Saturday, October 27, 2007

Damn Kids

Accurate prophecy or alarmist tripe? You decide:
We are, as far as urban public education is concerned, essentially at rock bottom. We are now at a point where we are essentially churning out ignorant teens who are becoming ignorant adults and society as a whole will pay dearly, very soon, and if you think the hordes of easily terrified, mindless fundamentalist evangelical Christian lemmings have been bad for the soul of this country, just wait.

It's gotten so bad that, as my friend nears retirement,
he says he is very seriously considering moving out of the country so as to escape what he sees will be the surefire collapse of functioning American society in the next handful of years due to the absolutely irrefutable destruction, the shocking — and nearly hopeless — dumb-ification of the American brain. It is just that bad.


Well, no, I don't think it is. But I can see how anyone who has been in the Ed Biz for a while might feel downhearted. Look at California: there are thousands of high school students who cannot pass an exit exam requiring nothing more than middle school math. They take the test again and again and again and again, all the way up to 12th grade--and sometimes beyond--and still they can't pass it. Thousands.

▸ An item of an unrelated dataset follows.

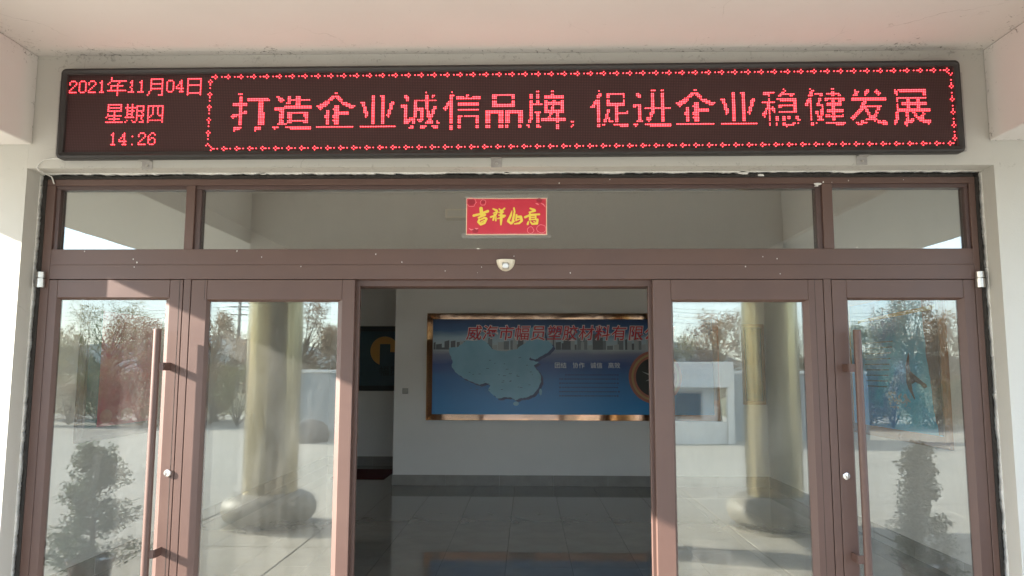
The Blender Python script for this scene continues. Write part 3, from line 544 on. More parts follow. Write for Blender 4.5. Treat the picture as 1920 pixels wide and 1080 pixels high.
 [30, 31, 34, 39, 47, 48, 52, 53, 56, 57, 542, 543],
 [30, 31, 37, 38, 46, 47, 52, 53, 56, 57, 542, 543],
 [29, 32, 36, 39, 42, 43, 46, 51, 53, 56, 89, 90, 541, 542, 543, 544],
 [88, 89, 90, 91, 542, 543],
 [91, 92, 99, 100, 107, 108, 115, 116, 123, 124, 131, 132, 139, 140, 147, 148, 155, 156, 163, 164, 171, 172, 179, 180, 187, 188, 195, 196, 203, 204, 211, 212, 219, 220, 227, 228, 235, 236, 243, 244, 251, 252, 259, 260, 267, 268, 275, 276, 283, 284, 291, 292, 299, 300, 307, 308, 315, 316, 323, 324, 331, 332, 339, 340, 347, 348, 355, 356, 363, 364, 371, 372, 379, 380, 387, 388, 395, 396, 403, 404, 411, 412, 419, 420, 427, 428, 435, 436, 443, 444, 451, 452, 459, 460, 467, 468, 475, 476, 483, 484, 491, 492, 499, 500, 507, 508, 515, 516, 523, 524, 531, 532, 539, 540],
 [92, 94, 95, 96, 98, 99, 100, 102, 103, 104, 106, 107, 108, 110, 111, 112, 114, 115, 116, 118, 119, 120, 122, 123, 124, 126, 127, 128, 130, 131, 132, 134, 135, 136, 138, 139, 140, 142, 143, 144, 146, 147, 148, 150, 151, 152, 154, 155, 156, 158, 159, 160, 162, 163, 164, 166, 167, 168, 170, 171, 172, 174, 175, 176, 178, 179, 180, 182, 183, 184, 186, 187, 188, 190, 191, 192, 194, 195, 196, 198, 199, 200, 202, 203, 204, 206, 207, 208, 210, 211, 212, 214, 215, 216, 218, 219, 220, 222, 223, 224, 226, 227, 228, 230, 231, 232, 234, 235, 236, 238, 239, 240, 242, 243, 244, 246, 247, 248, 250, 251, 252, 254, 255, 256, 258, 259, 260, 262, 263, 264, 266, 267, 268, 270, 271, 272, 274, 275, 276, 278, 279, 280, 282, 283, 284, 286, 287, 288, 290, 291, 292, 294, 295, 296, 298, 299, 300, 302, 303, 304, 306, 307, 308, 310, 311, 312, 314, 315, 316, 318, 319, 320, 322, 323, 324, 326, 327, 328, 330, 331, 332, 334, 335, 336, 338, 339, 340, 342, 343, 344, 346, 347, 348, 350, 351, 352, 354, 355, 356, 358, 359, 360, 362, 363, 364, 366, 367, 368, 370, 371, 372, 374, 375, 376, 378, 379, 380, 382, 383, 384, 386, 387, 388, 390, 391, 392, 394, 395, 396, 398, 399, 400, 402, 403, 404, 406, 407, 408, 410, 411, 412, 414, 415, 416, 418, 419, 420, 422, 423, 424, 426, 427, 428, 430, 431, 432, 434, 435, 436, 438, 439, 440, 442, 443, 444, 446, 447, 448, 450, 451, 452, 454, 455, 456, 458, 459, 460, 462, 463, 464, 466, 467, 468, 470, 471, 472, 474, 475, 476, 478, 479, 480, 482, 483, 484, 486, 487, 488, 490, 491, 492, 494, 495, 496, 498, 499, 500, 502, 503, 504, 506, 507, 508, 510, 511, 512, 514, 515, 516, 518, 519, 520, 522, 523, 524, 526, 527, 528, 530, 531, 532, 534, 535, 536, 538, 539, 540, 542],
 [91, 92, 99, 100, 107, 108, 115, 116, 123, 124, 131, 132, 139, 140, 147, 148, 155, 156, 163, 164, 171, 172, 179, 180, 187, 188, 195, 196, 203, 204, 211, 212, 219, 220, 227, 228, 235, 236, 243, 244, 251, 252, 259, 260, 267, 268, 275, 276, 283, 284, 291, 292, 299, 300, 307, 308, 315, 316, 323, 324, 331, 332, 339, 340, 347, 348, 355, 356, 363, 364, 371, 372, 379, 380, 387, 388, 395, 396, 403, 404, 411, 412, 419, 420, 427, 428, 435, 436, 443, 444, 451, 452, 459, 460, 467, 468, 475, 476, 483, 484, 491, 492, 499, 500, 507, 508, 515, 516, 523, 524, 531, 532, 539, 540],
]
PITCH = .00996; PZ = .0101
ledw, ledh = 5.495, .572
LC = Vector((-.1385, -.215, 3.273))
ls = empty('led_sign', LC, 'long black LED sign with red dot-matrix Chinese text over the entrance', 'LED sign')
ls.rotation_euler = (0, -R(.2), 0)
def rrect(w, h, r_, n=6):
    pts = []
    for cx, cz, a0 in ((w/2-r_, h/2-r_, 0), (-w/2+r_, h/2-r_, 90), (-w/2+r_, -h/2+r_, 180), (w/2-r_, -h/2+r_, 270)):
        for i in range(n+1):
            a = R(a0+90*i/n); pts.append((cx+r_*math.cos(a), cz+r_*math.sin(a)))
    return pts
def ring_mesh(loops):
    b = MB(); n = len(loops[0][0])
    for pts, y in loops:
        for x, z in pts: b.v.append((x, y, z))
    for k in range(len(loops)-1):
        for i in range(n):
            j = (i+1) % n; b.f.append((k*n+i, k*n+j, (k+1)*n+j, (k+1)*n+i)); b.mi.append(0)
    return b
inner = rrect(ledw-.088, ledh-.086, .002)
fr = ring_mesh([(rrect(ledw-.03, ledh-.03, .02), .070), (rrect(ledw, ledh, .03), .052), (rrect(ledw, ledh, .03), .006), (rrect(ledw-.010, ledh-.010, .028), -.002), (rrect(ledw-.034, ledh-.034, .018), -.004), (rrect(ledw-.05, ledh-.05, .012), .003), (rrect(ledw-.08, ledh-.08, .004), .004), (inner, .016)])
fr.build('housing', dust_black, ls, smooth=True)
# dot face: grid of unlit lamps
fm, nt, bs = new_mat('led_face'); L = nt.links.new
tc = N(nt, 'ShaderNodeTexCoord'); mp = N(nt, 'ShaderNodeMapping'); L(tc.outputs['Object'], mp.inputs[0])
mp.inputs['Scale'].default_value = (1/PITCH, 1, 1/PZ)
sx = N(nt, 'ShaderNodeSeparateXYZ'); L(mp.outputs[0], sx.inputs[0])
acc = []
for o_ in (0, 2):
    fr_ = N(nt, 'ShaderNodeMath', operation='FRACT'); L(sx.outputs[o_], fr_.inputs[0])
    sb = N(nt, 'ShaderNodeMath', operation='SUBTRACT'); L(fr_.outputs[0], sb.inputs[0]); sb.inputs[1].default_value = .5
    pw = N(nt, 'ShaderNodeMath', operation='POWER'); L(sb.outputs[0], pw.inputs[0]); pw.inputs[1].default_value = 2.; acc.append(pw.outputs[0])
ad = N(nt, 'ShaderNodeMath', operation='ADD'); L(acc[0], ad.inputs[0]); L(acc[1], ad.inputs[1])
lt = N(nt, 'ShaderNodeMath', operation='LESS_THAN'); L(ad.outputs[0], lt.inputs[0]); lt.inputs[1].default_value = .085
mx = N(nt, 'ShaderNodeMix', data_type='RGBA'); L(lt.outputs[0], mx.inputs[0]); mx.inputs[6].default_value = (.036, .014, .013, 1); mx.inputs[7].default_value = (.085, .040, .040, 1)
L(mx.outputs[2], bs.inputs['Base Color']); bs.inputs['Roughness'].default_value = .55; bs.inputs['Specular IOR Level'].default_value = .3
MB().box(-(ledw-.089)/2, (ledw-.089)/2, .0165, .03, -(ledh-.088)/2, (ledh-.088)/2).build('screen_face', fm, ls)
MB().box(-ledw/2+.02, ledw/2-.02, .0705, .083, -ledh/2+.02, ledh/2-.02).build('back_box', dust_black, ls)
em = bpy.data.materials.new('lit_red_led'); em.use_nodes = True; nt = em.node_tree; nt.nodes.clear()
e = N(nt, 'ShaderNodeEmission'); e.inputs[0].default_value = (1.0, .054, .068, 1); e.inputs[1].default_value = 8.5/EXPO
o_ = N(nt, 'ShaderNodeOutputMaterial'); lwt = N(nt, 'ShaderNodeLayerWeight', i_Blend=.5); sb = N(nt, 'ShaderNodeMath', operation='SUBTRACT'); sb.inputs[0].default_value = 1.; nt.links.new(lwt.outputs['Facing'], sb.inputs[1])
pw = N(nt, 'ShaderNodeMath', operation='POWER'); nt.links.new(sb.outputs[0], pw.inputs[0]); pw.inputs[1].default_value = 3.     # the lens of a lamp throws its light forwards
ml = N(nt, 'ShaderNodeMath', operation='MULTIPLY'); nt.links.new(pw.outputs[0], ml.inputs[0]); ml.inputs[1].default_value = 14./EXPO; nt.links.new(ml.outputs[0], e.inputs[1])
nt.links.new(e.outputs[0], o_.inputs[0])
lm = MB()
gx0 = -PITCH*271.5; gz0 = PZ*23.5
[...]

Look at the universities, where students are being asked to take remedial courses--for no college credit--to re-learn (or finally learn) the math or language arts skills they never got in high school.

Look at the corporate world. When I worked for Large Investment Bank as a secretary (sorry: Banking Assistant...all job titles having been selfesteemed for our comfort), I saw year after year of entry-level hires who couldn't write to save their lives. The vice presidents had to nurse them through every document they created. And these were, without exception, Ivy League graduates.

And let's not even get into our increasing historical and scientific illiteracy.

Something is definitely going on, and what I find interesting about it is that it's going on at a very basic level. Everyone is in a panic about Algebra, but if you dig a little bit, you find that the real problem is with basic number sense. We want our kids to take Algebra earlier, so that they can all move into Calculus...but they can't even make change. And we want young adults to read sophisticated technical manuals, understand complex legislation being proposed, and navigate through the treacherous waters of political opinion-mongering...but they can't even make it through a page of Dickens, or write a coherent paragraph.

In our rush to sophistication, or in our love of Grand Theories, are we simply shortchanging the basics?

The Wife had a student teacher, years back, who, when given the chance to work with 11th graders for the first time, decided to introduce them to deconstruction. These were kids who were still struggling to construct something. But that didn't matter. She had learned Cool Stuff in grad school, and she wanted to pass it along.

There was a teaching assistant when I was in grade school who was notorious for using his section of Introduction to Theater as a way to expound Marxist Theory--or his version of it, anyway. For him, every play in the history of drama was nothing more than a series of master/slave relationships and domination of the poor by the rich. It's certainly a valid lens through which to view literature--but it's a lens. And it was the only one he was providing to his students--students who had no prior context or exposure to the material.

Maybe context is the whole thing, here. We're too busy, too fascinated, too Beyond It All to take the time to lay the groundwork and establish deep context for students. We want them to take courses in the Latino Civil Rights Movement in high school, when they haven't yet gotten a grasp on the basic chronology of world or American history. But nobody wants to teach that--it's boring. It's old fashioned. It's not progressive. We all want them to do critical thinking, but none of us wants to teach them critical thinking.

Let me ask you this: if we wiped out all the state-specific high school exit exams that have blossomed under the sun of No Child Left Behind, and replaced them with a single, national test for 17-year-olds that assessed nothing more complex than reading comprehension at an 8th grade level, simple paragraph writing, and pre-Algebra level math, what percentage of our students do you think would pass it? More than 50, do you think?

I agree with the writer of this article that a population that cannot interpret or advance a logical argument is a population of sheep, if not outright slaves. Witness how many people swallow O'Reilly, Hannity, and Limbaugh (yes, and Michael Moore) without any willingness or ability to question what they say. But these are complex skills that have to be built from the ground up. There needs to be a clearly articulated progression of instruction with an eye towards the eventual goal: What do we want our 18-year olds (or our 22-year olds, if you want to hold our colleges accountable to anything) to know and be able to do? How long does it take to get there? What are the steps along the way?

And teachers are willing to have that discussion. They are. But only if they get to decide what that goal is and what those steps are. Each one of them. Separately. Independently.

You know, education is not assembly line work, by any means. But there is an end product, and it is the result of the work of a large number of people. And if each worker in this particular "line" is so in love with his or her job and how they perform it that they can't see or care about the end product, then the end product ain't gonna work.